In the infancy of modern tourism, a contemporary of Ted's, Harvey Olson, the president of the once mighty and long since fallen Olson Travel World, said, "Travel is about dreams. If you want to sell travel, you'd better know what those dreams are." All these years and market profiles and focus groups and branding seminars and statistical analyses later, the game remains the same: You've got to understand the traveler's dream. Therefore, destination marketing mavens scan niche market impulses with the intense concentration of seismographs, listening for the first tremors of a new desire among travelers.
No destination has had to live more within the parameters of the dreams of its visitors than Tahiti, a.k.a. French Polynesia. Tahiti, more than anywhere, has been defined by the perceptions of outsiders who insist that it maintain its traditional role of a paradise far beyond the borders of the regimented urban and suburban lives that its potential travelers live.
Count me among the dreamers, dreaming my own Tahiti even though I've been there four times. In many ways the very roots of my own particular obsessive wanderlust run right through Tahiti. That obsession began rattling my cage at an early age and movies were definitely major rattlers. None more so than the 1962 version of Mutiny on the Bounty, which pitted Marlon Brando against Trevor Howard in its classic matchup of Christian versus Bligh.
Every 20 or 30 years, Hollywood restages that battle. We've had Charles Laughton versus Clark Gable (1935) and then Anthony Hopkins versus Mel Gibson (1984). In each new film the character dynamics change, Hopkins even managed to make Bligh sympathetic. The depiction of Tahiti or as Olson might put it "the dream of Tahiti" also changed.
Gable's Tahiti, like Tarzan's Africa, is little more than a backdrop heavily draped with patronizing colonial attitudes of childlike peoples carrying the bags of those civilized men who themselves were carrying the "white man's burden" through heathen lands. Brando's Tahiti is populated by people more fully drawn, though still seen as pure innocents wandering the islands of love.
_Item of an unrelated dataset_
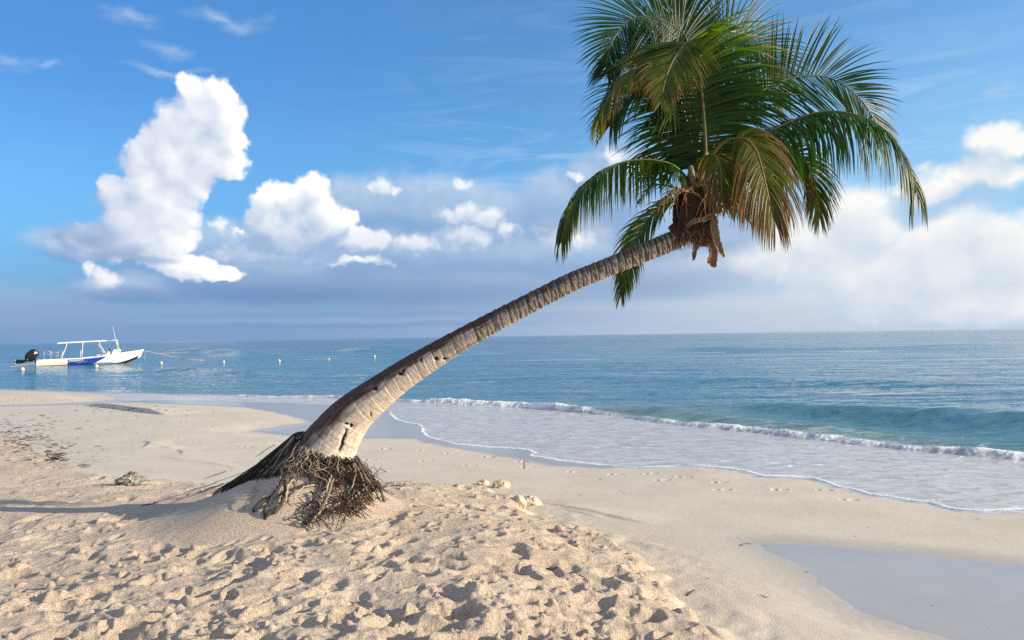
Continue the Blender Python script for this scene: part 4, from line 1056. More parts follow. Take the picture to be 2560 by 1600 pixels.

Gibson's Tahiti shows that our perceptions had evolved to the point where the king of Tahiti is portrayed as a full human being concerned about his daughter and the well-being of his people and worried about the political consequences of betraying Bligh and the British Navy by helping Fletcher Christian. He even is portrayed as a contrast in power to Bligh, ruling with a fatherly concern, as opposed to Bligh's reign of terror.
Last year, Tahiti Tourisme began a campaign to refresh the dream and to differentiate from other island destinations marketing the familiar picture postcard beauty of the Pacific islands. In seeking to reinforce a deeper mystique rooted in Tahiti's longer engagement with Western travelers and history, the destination is emphasizing Tahiti's powerful legacy in the history of discovery itself. Tahiti, the campaign stresses, is a place that must be discovered to be fully experienced.
Within that notion of discovery of an island is the implicit deeper grain of self-discovery and freedom from the normal lives we lead with their almost machine-like routine. Though no one wants to admit it, there are real lives being lived in Tahiti also. Surely there are times when people thank God it's Friday.
There are 118 real islands and atolls to be discovered, beyond the handful of islands that are so firmly in the crosshairs of main line Tahitian tourism. The most popular islands: Bora Bora, Moorea and Tahiti (the island), are just fragments of what can be discovered within French Polynesia, whose wide cast net of archipelagoes includes the Australs, the Gambiers, the Marquesas, the Tuamotus and the Society Islands, covering an area as large as Western Europe.
We go to Tahiti hoping to see through those same infatuated eyes that lovers look on their lovers with.
It works. Even with all of its luxury hotels, Bora Bora's beautiful profile from the sea still stands in contrast with the skylines of New York or Chicago as starkly as Fletcher Christian's devotion to the young Princess Maimiti does to William Bligh's devotion to the Admiralty's flogging allowance for the maintenance of Royal Navy discipline.